The Financial Tool Every Beginner Should Have

New technology is springing up around us all the time. Drones, self driving cars, virtual reality video games; new technologies have changed every aspect of our lives, including the way we handle our money.  The most recent game changer in the finance world started in 2005 when the first robo-advisor algorithm was created.  It took several years for the technology to be adopted but when it did it exploded.  Bloomberg news reports,

“The automated investment platforms industry has seen dramatic growth, from almost zero in 2012 to a projected $300 billion in assets under management at the end of next year (2017). This year alone, Betterment almost tripled its assets to $3 billion. Robo-advisers could manage $2.2 trillion by 2020.”

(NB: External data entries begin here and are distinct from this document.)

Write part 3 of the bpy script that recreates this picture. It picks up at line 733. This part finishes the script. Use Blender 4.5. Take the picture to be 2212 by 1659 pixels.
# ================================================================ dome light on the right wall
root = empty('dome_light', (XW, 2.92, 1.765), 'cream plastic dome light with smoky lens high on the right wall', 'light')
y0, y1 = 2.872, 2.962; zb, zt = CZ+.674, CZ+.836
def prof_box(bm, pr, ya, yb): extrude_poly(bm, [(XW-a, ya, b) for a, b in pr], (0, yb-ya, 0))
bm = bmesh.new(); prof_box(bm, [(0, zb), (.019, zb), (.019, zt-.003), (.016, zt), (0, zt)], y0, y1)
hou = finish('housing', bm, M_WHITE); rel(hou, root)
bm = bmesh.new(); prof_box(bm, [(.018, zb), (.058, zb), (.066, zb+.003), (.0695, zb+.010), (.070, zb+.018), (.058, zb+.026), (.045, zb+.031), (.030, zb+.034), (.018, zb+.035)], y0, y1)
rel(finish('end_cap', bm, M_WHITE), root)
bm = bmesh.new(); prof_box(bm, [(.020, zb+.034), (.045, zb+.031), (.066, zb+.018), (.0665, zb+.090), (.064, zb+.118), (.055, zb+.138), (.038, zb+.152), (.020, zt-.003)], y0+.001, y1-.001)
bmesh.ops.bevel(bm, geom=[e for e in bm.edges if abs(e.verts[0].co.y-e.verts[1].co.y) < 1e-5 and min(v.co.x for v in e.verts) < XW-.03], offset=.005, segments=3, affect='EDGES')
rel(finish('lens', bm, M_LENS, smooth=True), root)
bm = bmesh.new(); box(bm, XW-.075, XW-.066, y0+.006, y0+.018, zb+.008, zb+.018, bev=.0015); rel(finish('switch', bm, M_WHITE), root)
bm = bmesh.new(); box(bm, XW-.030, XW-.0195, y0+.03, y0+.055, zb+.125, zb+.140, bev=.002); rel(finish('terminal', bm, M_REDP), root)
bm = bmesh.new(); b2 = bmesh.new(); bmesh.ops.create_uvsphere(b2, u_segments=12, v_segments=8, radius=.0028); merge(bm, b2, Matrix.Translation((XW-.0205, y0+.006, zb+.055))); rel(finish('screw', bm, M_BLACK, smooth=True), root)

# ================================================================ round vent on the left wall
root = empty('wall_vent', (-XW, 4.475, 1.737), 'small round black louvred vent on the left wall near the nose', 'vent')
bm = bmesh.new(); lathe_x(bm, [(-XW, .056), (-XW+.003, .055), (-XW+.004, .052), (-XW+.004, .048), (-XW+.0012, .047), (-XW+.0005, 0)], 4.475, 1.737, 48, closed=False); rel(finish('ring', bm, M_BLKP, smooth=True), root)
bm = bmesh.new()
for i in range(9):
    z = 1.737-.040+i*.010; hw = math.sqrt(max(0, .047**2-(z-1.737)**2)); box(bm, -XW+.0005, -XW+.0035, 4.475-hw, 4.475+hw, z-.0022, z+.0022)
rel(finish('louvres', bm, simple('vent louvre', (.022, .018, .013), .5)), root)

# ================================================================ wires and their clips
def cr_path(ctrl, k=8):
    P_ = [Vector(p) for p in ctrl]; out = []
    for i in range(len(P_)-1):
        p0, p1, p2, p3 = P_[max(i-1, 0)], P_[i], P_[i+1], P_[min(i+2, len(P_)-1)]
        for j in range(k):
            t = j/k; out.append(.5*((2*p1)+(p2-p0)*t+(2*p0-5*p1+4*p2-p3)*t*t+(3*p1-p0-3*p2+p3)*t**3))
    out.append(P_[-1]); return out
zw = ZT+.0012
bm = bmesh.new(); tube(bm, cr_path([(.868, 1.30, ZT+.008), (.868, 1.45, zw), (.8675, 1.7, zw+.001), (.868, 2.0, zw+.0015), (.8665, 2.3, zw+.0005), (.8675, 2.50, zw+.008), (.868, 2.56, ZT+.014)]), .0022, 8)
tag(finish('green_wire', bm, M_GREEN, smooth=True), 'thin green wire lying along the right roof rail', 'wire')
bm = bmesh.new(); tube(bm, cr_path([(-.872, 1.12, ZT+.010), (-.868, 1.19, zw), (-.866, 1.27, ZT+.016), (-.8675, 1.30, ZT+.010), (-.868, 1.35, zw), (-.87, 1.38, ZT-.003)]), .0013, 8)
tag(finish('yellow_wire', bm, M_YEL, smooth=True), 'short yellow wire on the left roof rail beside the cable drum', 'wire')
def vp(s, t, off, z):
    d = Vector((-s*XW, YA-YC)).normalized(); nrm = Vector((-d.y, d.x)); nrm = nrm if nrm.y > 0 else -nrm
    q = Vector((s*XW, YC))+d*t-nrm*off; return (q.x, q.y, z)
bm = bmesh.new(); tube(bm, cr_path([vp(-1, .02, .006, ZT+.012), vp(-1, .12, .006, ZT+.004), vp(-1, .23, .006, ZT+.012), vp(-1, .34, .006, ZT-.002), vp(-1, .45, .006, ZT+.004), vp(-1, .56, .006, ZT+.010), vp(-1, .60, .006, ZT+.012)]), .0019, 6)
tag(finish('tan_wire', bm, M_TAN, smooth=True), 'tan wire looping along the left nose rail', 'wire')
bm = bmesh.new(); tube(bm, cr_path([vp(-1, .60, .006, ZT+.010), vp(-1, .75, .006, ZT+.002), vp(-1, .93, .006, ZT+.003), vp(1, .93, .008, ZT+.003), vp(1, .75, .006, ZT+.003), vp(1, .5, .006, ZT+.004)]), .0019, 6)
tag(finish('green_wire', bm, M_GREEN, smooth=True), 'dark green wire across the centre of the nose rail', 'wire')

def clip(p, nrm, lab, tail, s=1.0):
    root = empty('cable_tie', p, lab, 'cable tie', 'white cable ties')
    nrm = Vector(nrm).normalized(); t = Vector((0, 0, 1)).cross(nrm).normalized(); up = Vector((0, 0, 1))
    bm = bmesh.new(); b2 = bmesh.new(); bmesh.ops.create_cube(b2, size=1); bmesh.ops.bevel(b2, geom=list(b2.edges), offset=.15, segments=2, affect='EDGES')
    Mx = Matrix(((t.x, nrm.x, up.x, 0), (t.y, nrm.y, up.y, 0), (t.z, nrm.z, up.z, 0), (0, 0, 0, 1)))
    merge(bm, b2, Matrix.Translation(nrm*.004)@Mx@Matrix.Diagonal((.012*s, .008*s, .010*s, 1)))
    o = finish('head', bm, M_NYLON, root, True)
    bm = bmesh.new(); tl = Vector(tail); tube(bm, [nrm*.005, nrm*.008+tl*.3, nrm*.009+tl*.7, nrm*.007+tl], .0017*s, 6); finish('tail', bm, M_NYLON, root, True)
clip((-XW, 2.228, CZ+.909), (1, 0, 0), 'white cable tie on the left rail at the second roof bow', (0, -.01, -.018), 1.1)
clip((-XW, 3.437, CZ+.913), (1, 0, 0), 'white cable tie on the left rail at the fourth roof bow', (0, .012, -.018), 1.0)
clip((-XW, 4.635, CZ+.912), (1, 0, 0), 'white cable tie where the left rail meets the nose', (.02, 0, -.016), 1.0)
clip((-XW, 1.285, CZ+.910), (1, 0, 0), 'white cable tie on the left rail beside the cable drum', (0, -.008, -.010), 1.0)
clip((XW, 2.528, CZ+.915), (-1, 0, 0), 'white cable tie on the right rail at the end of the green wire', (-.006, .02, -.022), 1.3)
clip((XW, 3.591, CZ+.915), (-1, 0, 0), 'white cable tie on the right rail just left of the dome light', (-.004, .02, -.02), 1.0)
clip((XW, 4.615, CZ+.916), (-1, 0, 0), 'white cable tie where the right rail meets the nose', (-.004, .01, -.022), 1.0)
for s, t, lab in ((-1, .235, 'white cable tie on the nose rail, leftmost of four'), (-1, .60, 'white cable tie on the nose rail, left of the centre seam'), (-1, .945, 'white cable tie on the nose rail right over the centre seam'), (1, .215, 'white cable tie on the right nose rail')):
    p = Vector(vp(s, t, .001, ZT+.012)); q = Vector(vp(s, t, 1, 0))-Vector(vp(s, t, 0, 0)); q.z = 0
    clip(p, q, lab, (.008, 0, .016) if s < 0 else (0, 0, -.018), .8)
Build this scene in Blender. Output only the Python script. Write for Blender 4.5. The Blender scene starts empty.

Robo-advisors are here to stay, but why have they become so popular and how do you know which platform is right for you?  We have compiled all the information that you need to know to make an informed decision.

The Game Changing Financial Tool

To summarize Investopedia, a robo-advisor is a wealth management tool that invests and diversifies your money without the use of a human advisor.  The platforms use algorithms to appropriately invest money for you in a way that best fits your age, years to retirement, and risk tolerance.  There are several advantages and disadvantages to adopting this new technology.


  1. Very low fees
  2. Easy to use for beginners
  3. Automatic rebalancing
  4. Good for people with small amounts of money


  1. Limited investment options
  2. Financial plans are not personalized
  3. Robo-advisors can not help with real estate, insurance, or other financial decisions

The Top Robo-advisors

Now that you know what you are getting yourself into, which robo-advisor is best for you?

#1 Wealthfont was launched in 2011 and has quickly grown to just under $3 billion in assets. They have been very attractive for beginner investors because they do not charge fees for the first $10,000. They have also turned their marketing to larger investors with over $100,000 with their new tax software that the company says can add as much as 2% to annual investment performance.

#2 Betterment has dedicated its business model solely to robo-advising which has earned it the number 2 spot among its competitors.  They are currently the largest robo-advisor with assets just over $3.9 billion.  Their fees are relatively low starting at 0.35% and get lower the more you invest with them, bottoming out at 0.15% after $100,000 invested.  What has made Betterment so popular is they have a minimum account balance of $0 allowing anyone to become an investor.

#3 Charles Schwab is well known in the investment world for being innovative and having very low cost products.  It finally launched its own robo-advisor platform in 2015 and offers the service for free. The low cost and recognizable name has made Charles Schwab among the top robo-advisors out there. Where they fall short is the minimum balance of $5,000. This has made it difficult for some beginner investors to get started with Charles Schwab.

Competition in the robo-advisor space is very high right now which has been driving down the prices for the benefit of its customers.  As this space grows things are bound to change and hopefully for the better.

Do you think that robo-advisors are right for you?